● Problem to solve
Retype the lines beneath this one, from the first through the line containing "from mathutils import Matrix, Vector". Pictures are left out.

++++++++

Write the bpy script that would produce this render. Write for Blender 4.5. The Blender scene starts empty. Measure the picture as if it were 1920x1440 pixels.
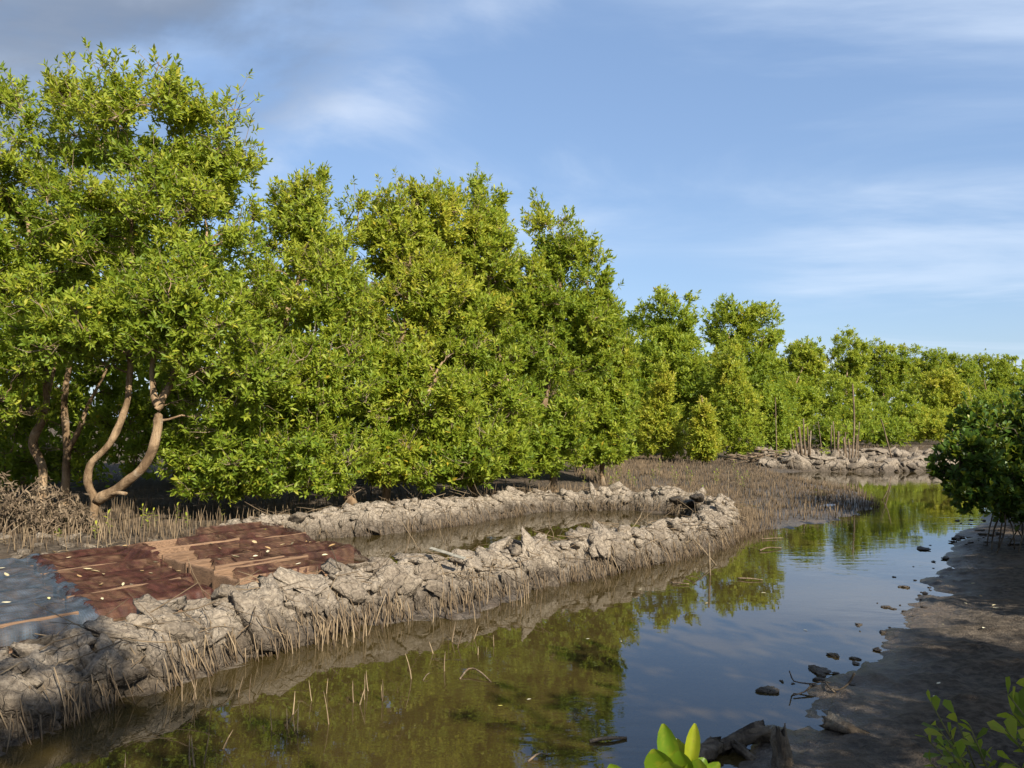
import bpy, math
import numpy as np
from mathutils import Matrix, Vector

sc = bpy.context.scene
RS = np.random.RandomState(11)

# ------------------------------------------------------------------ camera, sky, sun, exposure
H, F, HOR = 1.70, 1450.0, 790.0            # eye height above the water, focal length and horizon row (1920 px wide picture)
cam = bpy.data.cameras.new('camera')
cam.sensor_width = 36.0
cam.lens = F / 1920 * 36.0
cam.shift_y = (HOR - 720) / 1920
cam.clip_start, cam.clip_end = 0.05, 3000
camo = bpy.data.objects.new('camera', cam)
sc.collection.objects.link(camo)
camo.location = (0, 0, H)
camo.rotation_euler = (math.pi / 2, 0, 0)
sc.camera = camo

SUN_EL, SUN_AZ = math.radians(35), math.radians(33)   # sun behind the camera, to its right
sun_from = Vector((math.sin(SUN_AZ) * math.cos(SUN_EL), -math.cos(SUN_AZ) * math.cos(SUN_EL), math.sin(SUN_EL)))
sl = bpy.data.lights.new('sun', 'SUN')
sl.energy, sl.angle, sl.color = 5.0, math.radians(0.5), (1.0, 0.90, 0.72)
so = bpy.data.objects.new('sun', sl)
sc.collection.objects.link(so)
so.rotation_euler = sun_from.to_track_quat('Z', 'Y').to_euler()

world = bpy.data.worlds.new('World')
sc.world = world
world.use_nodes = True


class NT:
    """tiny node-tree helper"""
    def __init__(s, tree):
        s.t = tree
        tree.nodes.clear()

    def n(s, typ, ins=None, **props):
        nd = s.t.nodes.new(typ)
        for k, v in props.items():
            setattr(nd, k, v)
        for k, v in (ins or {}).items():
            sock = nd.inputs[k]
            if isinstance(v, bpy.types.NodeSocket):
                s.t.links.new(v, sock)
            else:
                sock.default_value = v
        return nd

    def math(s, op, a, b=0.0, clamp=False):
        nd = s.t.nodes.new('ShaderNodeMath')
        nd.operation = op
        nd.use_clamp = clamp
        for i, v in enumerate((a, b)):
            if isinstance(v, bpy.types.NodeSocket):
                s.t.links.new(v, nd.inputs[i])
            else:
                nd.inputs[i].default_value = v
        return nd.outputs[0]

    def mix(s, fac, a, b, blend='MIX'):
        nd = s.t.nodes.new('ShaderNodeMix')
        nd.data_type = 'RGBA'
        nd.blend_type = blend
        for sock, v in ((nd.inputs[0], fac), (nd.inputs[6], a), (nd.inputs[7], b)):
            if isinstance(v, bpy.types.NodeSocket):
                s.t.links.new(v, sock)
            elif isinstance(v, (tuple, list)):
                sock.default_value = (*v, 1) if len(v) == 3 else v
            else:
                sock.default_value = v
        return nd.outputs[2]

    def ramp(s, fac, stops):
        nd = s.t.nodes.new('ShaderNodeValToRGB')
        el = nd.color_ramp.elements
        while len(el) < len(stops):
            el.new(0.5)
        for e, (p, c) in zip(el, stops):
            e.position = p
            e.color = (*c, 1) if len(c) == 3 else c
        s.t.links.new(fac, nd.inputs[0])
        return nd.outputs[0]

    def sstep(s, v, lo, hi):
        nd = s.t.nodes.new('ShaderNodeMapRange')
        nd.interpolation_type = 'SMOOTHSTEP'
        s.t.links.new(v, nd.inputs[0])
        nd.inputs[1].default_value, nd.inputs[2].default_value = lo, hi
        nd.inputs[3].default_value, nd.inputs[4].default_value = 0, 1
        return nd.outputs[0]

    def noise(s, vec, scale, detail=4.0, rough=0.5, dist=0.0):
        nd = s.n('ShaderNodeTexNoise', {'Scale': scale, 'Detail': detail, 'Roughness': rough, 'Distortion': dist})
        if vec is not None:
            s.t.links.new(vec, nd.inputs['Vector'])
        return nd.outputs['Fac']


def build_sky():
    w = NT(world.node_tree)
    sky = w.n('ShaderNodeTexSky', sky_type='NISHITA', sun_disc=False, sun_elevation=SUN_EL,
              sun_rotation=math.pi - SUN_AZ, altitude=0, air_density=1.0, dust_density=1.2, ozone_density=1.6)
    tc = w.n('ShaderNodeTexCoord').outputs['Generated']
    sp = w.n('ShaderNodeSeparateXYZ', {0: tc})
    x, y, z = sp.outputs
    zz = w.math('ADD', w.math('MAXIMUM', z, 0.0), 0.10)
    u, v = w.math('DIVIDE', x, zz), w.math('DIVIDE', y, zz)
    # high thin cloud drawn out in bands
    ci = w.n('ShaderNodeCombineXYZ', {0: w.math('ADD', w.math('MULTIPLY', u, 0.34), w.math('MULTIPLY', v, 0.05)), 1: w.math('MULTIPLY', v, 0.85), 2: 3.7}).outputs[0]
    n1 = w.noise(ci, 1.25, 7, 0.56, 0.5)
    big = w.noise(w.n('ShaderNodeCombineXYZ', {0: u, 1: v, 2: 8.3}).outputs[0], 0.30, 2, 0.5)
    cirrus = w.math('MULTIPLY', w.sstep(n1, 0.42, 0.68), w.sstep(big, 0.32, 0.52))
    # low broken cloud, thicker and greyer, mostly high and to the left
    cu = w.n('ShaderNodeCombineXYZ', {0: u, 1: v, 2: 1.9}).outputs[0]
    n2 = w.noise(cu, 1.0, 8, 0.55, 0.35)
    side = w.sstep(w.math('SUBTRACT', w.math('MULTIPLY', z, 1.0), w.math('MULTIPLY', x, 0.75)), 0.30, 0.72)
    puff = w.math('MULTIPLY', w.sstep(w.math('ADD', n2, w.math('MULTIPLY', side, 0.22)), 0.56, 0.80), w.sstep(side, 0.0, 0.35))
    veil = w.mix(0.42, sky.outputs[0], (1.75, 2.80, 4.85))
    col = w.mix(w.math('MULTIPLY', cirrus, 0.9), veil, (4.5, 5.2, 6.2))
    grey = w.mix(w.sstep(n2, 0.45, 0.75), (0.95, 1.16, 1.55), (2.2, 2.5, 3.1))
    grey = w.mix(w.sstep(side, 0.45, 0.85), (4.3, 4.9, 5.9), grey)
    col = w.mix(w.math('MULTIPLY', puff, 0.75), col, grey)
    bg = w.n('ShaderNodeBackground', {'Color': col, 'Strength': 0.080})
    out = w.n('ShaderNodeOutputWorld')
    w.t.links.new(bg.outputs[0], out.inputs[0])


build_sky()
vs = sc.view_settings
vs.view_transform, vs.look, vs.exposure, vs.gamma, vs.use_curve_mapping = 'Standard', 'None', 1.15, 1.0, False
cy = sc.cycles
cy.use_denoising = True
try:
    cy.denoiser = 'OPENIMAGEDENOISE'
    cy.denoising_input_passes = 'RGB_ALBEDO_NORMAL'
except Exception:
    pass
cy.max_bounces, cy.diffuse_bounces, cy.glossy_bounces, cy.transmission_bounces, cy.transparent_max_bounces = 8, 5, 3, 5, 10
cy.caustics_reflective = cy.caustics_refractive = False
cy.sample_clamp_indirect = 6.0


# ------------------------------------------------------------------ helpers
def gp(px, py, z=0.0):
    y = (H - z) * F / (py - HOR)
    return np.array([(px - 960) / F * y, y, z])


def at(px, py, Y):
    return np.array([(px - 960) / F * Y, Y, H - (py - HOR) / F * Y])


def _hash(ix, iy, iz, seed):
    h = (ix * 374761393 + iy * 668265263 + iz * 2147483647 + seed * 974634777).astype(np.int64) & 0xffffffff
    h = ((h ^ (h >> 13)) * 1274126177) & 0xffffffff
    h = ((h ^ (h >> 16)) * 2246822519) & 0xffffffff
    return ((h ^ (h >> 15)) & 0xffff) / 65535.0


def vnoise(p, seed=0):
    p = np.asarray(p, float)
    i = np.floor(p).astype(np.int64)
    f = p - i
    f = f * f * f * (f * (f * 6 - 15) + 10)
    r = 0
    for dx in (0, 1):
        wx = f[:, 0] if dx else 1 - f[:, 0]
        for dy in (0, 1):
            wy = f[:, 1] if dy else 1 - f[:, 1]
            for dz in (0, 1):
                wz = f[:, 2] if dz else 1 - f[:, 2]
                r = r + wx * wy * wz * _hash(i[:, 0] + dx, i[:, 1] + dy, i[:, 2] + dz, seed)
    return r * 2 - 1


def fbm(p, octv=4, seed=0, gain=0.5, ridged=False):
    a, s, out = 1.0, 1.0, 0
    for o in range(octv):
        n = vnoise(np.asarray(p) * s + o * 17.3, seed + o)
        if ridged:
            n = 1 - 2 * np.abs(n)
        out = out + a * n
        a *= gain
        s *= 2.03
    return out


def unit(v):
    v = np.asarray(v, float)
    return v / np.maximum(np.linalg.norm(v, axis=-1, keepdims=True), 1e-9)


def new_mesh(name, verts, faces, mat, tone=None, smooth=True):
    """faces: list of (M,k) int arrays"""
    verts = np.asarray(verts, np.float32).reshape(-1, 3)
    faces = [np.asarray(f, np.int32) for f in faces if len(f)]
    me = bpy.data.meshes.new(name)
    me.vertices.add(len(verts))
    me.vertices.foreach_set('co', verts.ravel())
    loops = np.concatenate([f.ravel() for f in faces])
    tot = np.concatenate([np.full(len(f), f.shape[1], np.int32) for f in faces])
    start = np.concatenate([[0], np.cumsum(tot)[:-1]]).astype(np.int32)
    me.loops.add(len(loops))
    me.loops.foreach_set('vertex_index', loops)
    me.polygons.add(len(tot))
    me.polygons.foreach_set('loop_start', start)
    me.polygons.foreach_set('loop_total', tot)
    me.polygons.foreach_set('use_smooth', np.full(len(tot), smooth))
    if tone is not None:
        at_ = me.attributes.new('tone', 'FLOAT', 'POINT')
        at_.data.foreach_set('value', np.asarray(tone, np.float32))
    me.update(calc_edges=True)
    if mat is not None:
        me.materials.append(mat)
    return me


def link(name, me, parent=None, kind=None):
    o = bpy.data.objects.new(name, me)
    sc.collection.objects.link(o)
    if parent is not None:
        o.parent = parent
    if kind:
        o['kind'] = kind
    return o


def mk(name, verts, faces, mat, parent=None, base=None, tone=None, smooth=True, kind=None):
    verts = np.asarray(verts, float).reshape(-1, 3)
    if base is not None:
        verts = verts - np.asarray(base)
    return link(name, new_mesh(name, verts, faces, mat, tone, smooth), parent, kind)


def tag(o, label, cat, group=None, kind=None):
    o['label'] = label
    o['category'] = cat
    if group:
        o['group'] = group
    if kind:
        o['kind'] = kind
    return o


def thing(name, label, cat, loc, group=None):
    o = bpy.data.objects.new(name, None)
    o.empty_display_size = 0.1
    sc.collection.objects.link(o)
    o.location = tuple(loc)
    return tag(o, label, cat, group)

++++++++

● Output of the task
Write the bpy script that would produce this render. Write for Blender 4.5. The Blender scene starts empty. Measure the picture as if it were 1920x1440 pixels.
import bpy, math
import numpy as np
from mathutils import Matrix, Vector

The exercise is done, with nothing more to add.